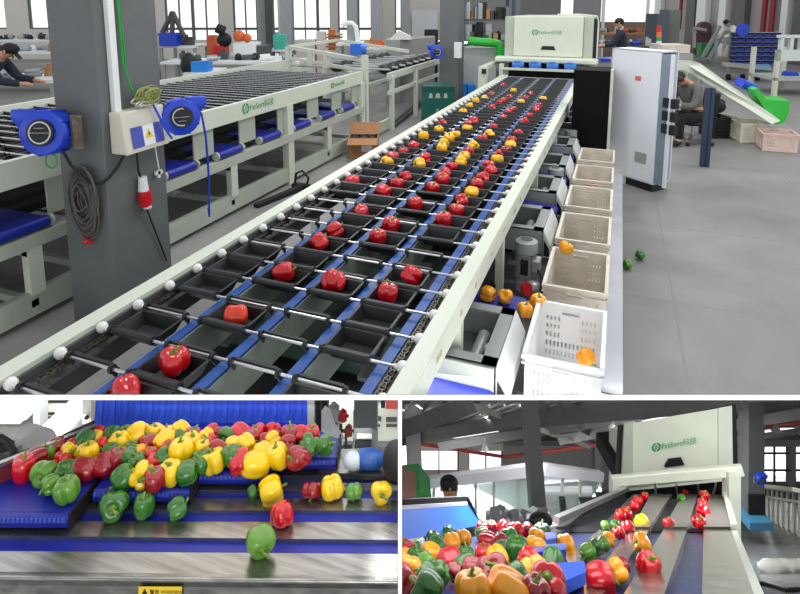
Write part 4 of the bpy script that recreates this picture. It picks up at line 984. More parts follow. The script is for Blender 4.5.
mb = MB(); q = L(202,68,10.5); mb.cbox((q.x,q.y,q.z), (.3,.3,.22)); mb.cyl((q.x-.15,q.y-.1,q.z+.1), (q.x+.15,q.y-.1,q.z+.12), .03, 8); mb.build('blue_bin', mat('sky_blue_plastic', (28,130,214), .4), label='sky blue plastic box on the left conveyor behind the trays', cat='box')
mb = MB(); q = L(189,65,10.5); mb.sph((q.x,q.y,q.z), .17, 14, 10, (.9,.8,1.3)); mb.build('black_bag', INK, smooth='full', label='black bag standing left of the sky blue box', cat='bag')
# white lamp arm, blue motor, chairs, desk
bench('workbench', 336, 362, 43.5, 11.7, 'small bench under the white bent arm', 23, 0, mix, '', '')
la = empty('robot_arm', L(352,45,12), 'white bent arm of a machine in front of a grey panel, middle background', 'arm')
mb = MB(); mb.tube([L(342,26,12),L(346,23,12),L(352,23,12),L(356,27,12),L(357,34,12),L(358,43,12)], .05, 10); mb.build('arm', WHITEP, la, smooth=True)
mb = MB(); a = L(347,28,12.2); b = L(355,42,12.2); mb.box((a.x,12.2,b.z), (b.x,12.4,a.z)); mb.build('panel', GREYP, la)
mb = MB(); q = L(356,49,8.6); mb.cbox((q.x,q.y,q.z), (.16,.16,.16)); mb.cyl((q.x+.05,q.y,q.z), (q.x+.14,q.y+.02,q.z), .08, 14); mb.build('motor', mat('royal_blue_motor', (20,104,206), .4), smooth=True, label='small bright blue motor on the guard frame beyond the left conveyor', cat='motor')
oc = empty('orange_stand', L(332,45,14), 'orange-brown wooden stand with shelves in the middle background', 'stand')
for v in (34, 37, 42, 46):
    mb = MB(); a = L(326,v,14); b = L(342,v,14); mb.box((a.x,13.9,a.z-.03), (b.x,14.3,a.z)); mb.build('shelf', WOOD, oc)
mb = MB()
for u in (330, 333): a = L(u,30,14); mb.box((a.x-.04,13.95,wz(50,14)), (a.x+.04,14.1,a.z))
mb.build('post', ORANGEP, oc)
mb = MB(); a = L(296,40,15); b = L(314,50,15); mb.box((a.x,15,0), (b.x,15.5,a.z)); mb.box((L(315,30,15).x,15.2,0), (L(324,30,15).x,15.5,wz(32,15))); mb.build('pale_machine', mat('pale_beige', (206,196,190), .6), label='pale beige low machine under the left windows', cat='machine')
ds = empty('control_desk', L(410,50,12), 'long grey desk with a pale front in front of the back wall', 'desk')
mb = MB(); a = L(386,40,12); b = L(400,40,12); mb.box((a.x,12,0), (b.x,12.9,a.z)); mb.build('side_panel', GREYP, ds)
mb = MB(); c_ = L(436,40,12.6); mb.hexa([(b.x,12.1,0),(c_.x,12.9,0),(c_.x,13.5,0),(b.x,12.9,0)], [(b.x,12.1,a.z),(c_.x,12.9,wz(37,12.9)),(c_.x,13.5,wz(37,12.9)),(b.x,12.9,a.z)]); mb.build('front', mat('taupe_panel', (140,138,136), .6), ds)
mb = MB(); mb.prism([L(390,40,12)+Vector((0,.1,0)), L(399,31,12)+Vector((0,.1,0)), L(411,37,12)+Vector((0,.1,0)), L(412,40,12)+Vector((0,.1,0))], (0,.4,0)); mb.build('paper_heap', CLOTHW, label='white heap of sheets on the grey desk', cat='sheets')
# green pipe machine left of sorter
gm = empty('green_pipe_machine', L(480,70,11.5), 'bright green bent duct over a pale cabinet left of the sorting machine', 'duct')
mb = MB(); mb.tube([L(468,41,11.2),L(480,42,11.2),L(493,43,11.2),L(498,44,11.2),L(500,48,11.2),L(500,58,11.2)], .085, 12); mb.build('duct', GREEN, gm, smooth=True)
mb = MB(); a = L(466,48,11.3); b = L(496,60,11.3); mb.box((a.x,11.3,0), (b.x,11.8,a.z)); mb.build('cabinet', mat('milky_panel', (206,210,208), .2, alpha=.9), gm)
mb = MB(); a = L(459,84,10.9); b = L(476,92,10.9); mb.box((a.x,10.9,0), (b.x-.18,11.25,a.z)); mb.box((b.x-.15,10.95,0), (b.x,11.25,a.z-.03)); mb.build('blue_bin', mat('sky_blue_plastic', (28,130,214), .4), label='blue box on the floor behind the teal cabinet and pillar', cat='box')
# behind / right of sorter
mc = empty('packing_machine', L(605,70,12), 'grey machine block with a blue tray beside the sorting machine', 'machine')
mb = MB(); a = L(592,61,12); b = L(614,61,12); mb.box((a.x,12,0), (b.x+.3,12.9,a.z)); mb.build('body', GREYP, mc)
mb = MB(); mb.box((L(600,61,12).x,11.95,a.z), (L(610,61,12).x,12.3,a.z+.05)); mb.build('blue_tray', BLUEP, mc)
bench('workbench', 596, 655, 46, 15, 'dark bench cluttered with parts behind the white cabinet', 9, 18, [INK, DARKST, TIN, SILVER, WHITEP, BLUEP, INK], 'on the bench behind the white cabinet', 'parts behind the white cabinet', top=DARKST)
bench('workbench', 600, 655, 33, 19, 'rear brown bench below the bright gate', 12, 14, [WOOD, TIN, DARKST, ORANGEP, WHITEP], 'on the rear bench below the bright gate', 'parts below the bright gate', top=WOOD)
# ---- black screen cabinet, white cabinet, chair, person --------------------
XF = WORLD
sc = empty('screen_cabinet', (-.3,6.9,0), 'black glossy panel cabinet on a pale plinth left of the white cabinet', 'cabinet')
a = atz(577,148,.62)
yb_ = 6.75; q0 = aty(574,70,yb_); q1 = aty(612,70,yb_); q2 = aty(575,147,yb_)
mb = MB(); mb.box((q0.x,yb_,q2.z), (q1.x,yb_+.5,q0.z)); mb.build('panel', mat('black_gloss', (6,7,9), .7, spec=.15), sc)
mb = MB(); mb.box((q0.x-.03,yb_-.03,0), (q1.x,yb_+.5,q2.z)); mb.build('plinth', CRATEM, sc)
mb = MB(); mb.box((q1.x-.01,yb_-.03,0), (q1.x+.02,yb_+.1,q0.z+.02)); mb.build('edge_frame', CRATEM, sc)
wcab = empty('control_cabinet', (.18,6.9,0), 'tall white control cabinet with its door standing open, a small red logo on its side', 'cabinet')
A0 = atz(605,178,0); A1 = atz(652,193,0); dv = (A1-A0).normalized(); nv = Vector((-dv.y, dv.x, 0))
if nv.y < 0: nv = -nv
W_ = (A1-A0).length; Hc_ = 1.56
K = Matrix((dv, nv, Vector((0,0,1)))).transposed().to_4x4(); K.translation = A0
mb = MB(); mb.box((0,0,.09), (W_,.015,Hc_)); mb.box((0,0,.09), (.015,.30,Hc_)); mb.box((0,0,Hc_-.015), (W_,.30,Hc_)); mb.box((0,.28,.09), (W_,.30,Hc_)); mb.box((0,0,.09), (W_,.30,.105)); mb.build('case', mat('cabinet_white', (222,225,232), .4), wcab, xf=K)
mb = MB(); mb.box((.05,.02,0), (W_-.02,.28,.09)); mb.build('plinth', INK, wcab, xf=K)
mb = MB(); mb.box((W_-.25,-.004,.30), (W_-.10,.0,.42)); mb.build('vent_grille', GREYP, wcab, xf=K)
mb = MB(); mb.box((W_*.52,-.003,1.22), (W_*.64,.0,1.27)); mb.build('red_logo', mat('faded_red_print', (206,110,90), .6), wcab, xf=K)
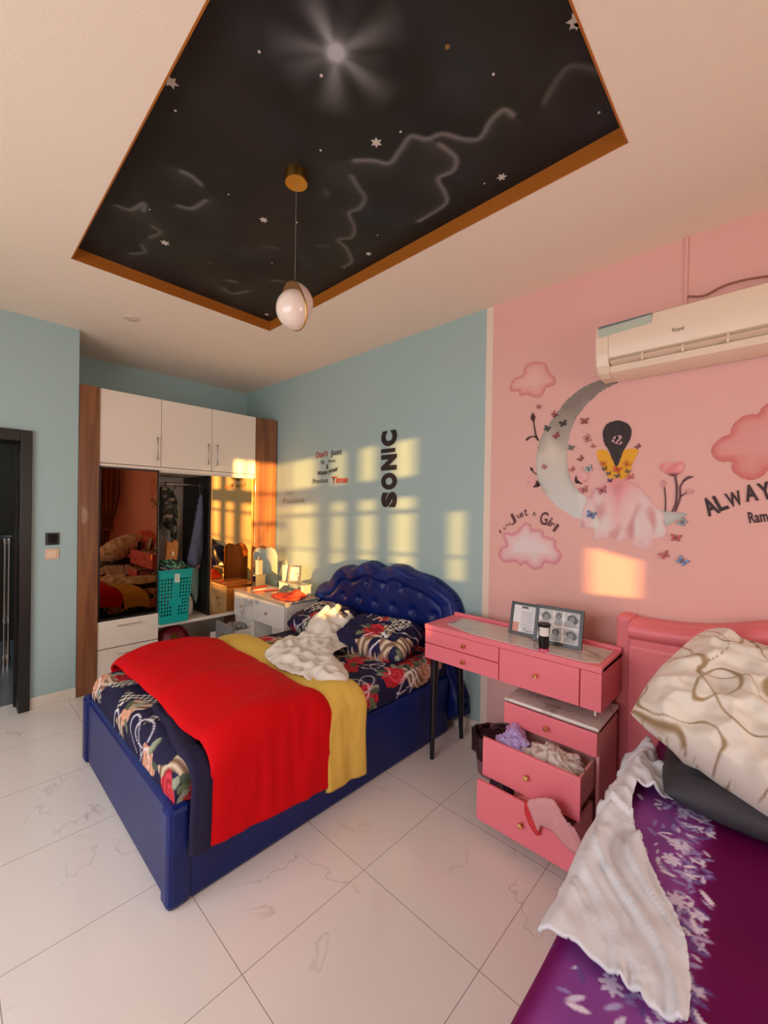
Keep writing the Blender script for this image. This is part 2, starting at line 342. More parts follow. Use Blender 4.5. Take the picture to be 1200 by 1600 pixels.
# painted night sky in the tray
def sky_panel():
    res = .009; nx = int((TX1-TX0)/res); ny = int((TY1-TY0)/res)
    X, Y = np.meshgrid(np.linspace(TX0, TX1, nx+1), np.linspace(TY0, TY1, ny+1)); P = np.stack([X.ravel(), Y.ravel()], 1)
    n1 = npn(P, 2.2, 1); n2 = npn(P, 4.5, 7); n3 = npn(P, 9, 3)
    c = np.tile(rgb('151516'), (len(P), 1))
    c = mix(c, rgb('2A2A1C'), .8*(n1+.1)); c = mix(c, rgb('332A26'), .9*(-n1-.05)); c = mix(c, rgb('25303A'), .8*n2); c = mix(c, rgb('454345'), .5*(n3-.05)*(n2+.5))
    T = lambda x, y: np.array(W(x, y, 'z', ZT)[:2])
    c0 = T(525, 82); d = np.hypot(*(P-c0).T); light_ = 1.0*np.exp(-(d/.03)**2)+.5*np.exp(-(d/.09)**2)
    for ex, ey, wd, k in [(482, -8, .030, .75), (425, 62, .035, .5), (448, 112, .045, .4), (519, 170, .040, .6), (602, 150, .035, .6), (602, 102, .03, .3), (618, 36, .035, .55), (555, -10, .03, .2)]:
        e = T(ex, ey)-c0; L = np.linalg.norm(e); e = e/L; a = (P-c0)@e; b = np.abs((P-c0)@np.array([-e[1], e[0]]))
        w_ = .012+1.3*wd*np.clip(a/L, 0, 1.3); light_ = np.maximum(light_, k*np.exp(-(b/w_)**2)*np.clip(1.05-a/(L*1.1), 0, 1)**.7*(a > 0)*1.3)
    c = mix(c, rgb('B9BCC0'), light_)
    S = lambda L, ox, oy, s: [(ox+x/s, oy+y/s) for x, y in L]
    strokes = [(S([(130, 600), (200, 600), (260, 610), (300, 560), (340, 510), (400, 520), (460, 500), (540, 520), (600, 515), (640, 450), (690, 410), (725, 430)], 500, 0, 2.4), .5),
        (S([(120, 660), (150, 710), (170, 740), (150, 780), (110, 800), (130, 850), (120, 890), (70, 900), (100, 930), (120, 980), (90, 1000)], 500, 0, 2.4), .4),
        (S([(450, 540), (510, 590), (500, 640), (445, 670), (470, 720), (475, 760), (430, 795), (370, 830)], 500, 0, 2.4), .5),
        (S([(840, 380), (880, 310), (930, 250), (1000, 250), (1050, 270)], 500, 0, 2.4), .3),
        (S([(440, 640), (480, 660), (515, 690)], 100, 0, 2.4), .45), (S([(430, 770), (480, 780), (530, 750)], 100, 0, 2.4), .45),
        (S([(200, 770), (250, 785), (300, 760), (300, 790)], 100, 0, 2.4), .45), (S([(320, 890), (360, 870), (330, 850)], 100, 0, 2.4), .35),
        (S([(250, 950), (300, 945), (290, 920)], 100, 0, 2.4), .35), (S([(600, 1080), (630, 1100), (690, 1090)], 100, 0, 2.4), .4), (S([(615, 1050), (645, 1055)], 100, 0, 2.4), .4),
        (S([(780, 1050), (830, 1055)], 100, 0, 2.4), .3), (S([(740, 920), (800, 930)], 100, 0, 2.4), .18), (S([(950, 920), (990, 920)], 100, 0, 2.4), .2), (S([(985, 715), (990, 730)], 100, 0, 2.4), .25)]
    for L, k in strokes:
        q = catmull([Vector((*T(x, y), 0)) for x, y in L], 6, False); q = np.array([(p.x, p.y) for p in q]); best = np.full(len(P), 9.); side = np.zeros(len(P))
        m = (P[:, 0] > q[:, 0].min()-.2) & (P[:, 0] < q[:, 0].max()+.2) & (P[:, 1] > q[:, 1].min()-.2) & (P[:, 1] < q[:, 1].max()+.2); I = np.nonzero(m)[0]; Pm = P[I]
        b = np.full(len(I), 9.); sd = np.zeros(len(I))
        for i in range(len(q)-1):
            ab = q[i+1]-q[i]; t = np.clip(((Pm-q[i])@ab)/max(ab@ab, 1e-9), 0, 1); v = Pm-(q[i]+t[:, None]*ab); dd = np.hypot(*v.T); mm = dd < b
            b[mm] = dd[mm]; sd[mm] = (ab[0]*v[mm, 1]-ab[1]*v[mm, 0])
        g = np.where(sd < 0, np.exp(-(b/.010)**2), np.exp(-(b/.014)**2)*.7+.3*np.exp(-(b/.06)))*k
        c[I] = mix(c[I], rgb('A09C98'), g*1.35)
    mb = MB(); mb.add(np.column_stack([P, np.full(len(P), ZT-.001)]).tolist(), [(j*(nx+1)+i, (j+1)*(nx+1)+i, (j+1)*(nx+1)+i+1, j*(nx+1)+i+1) for j in range(ny) for i in range(nx)]); mb.c = c
    o = mb.build('painted_sky_panel', M_VC, ceiling, fix=False, label='black night sky painting with grey clouds and a large white starburst')
    bx((XN-.2, YF-.2, H+.07), (XR+.2, YW, H+.2)).build('upper_slab', M_CEIL, ceiling)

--

» Problem requirements
Search the preceding listing for the word "follow" and pull out every line that holds it.

» Worked solution
Write part 4 of the bpy script that recreates this picture. It picks up at line 984. More parts follow. The script is for Blender 4.5.
Keep writing the Blender script for this image. This is part 2, starting at line 342. More parts follow. Use Blender 4.5. Take the picture to be 1200 by 1600 pixels.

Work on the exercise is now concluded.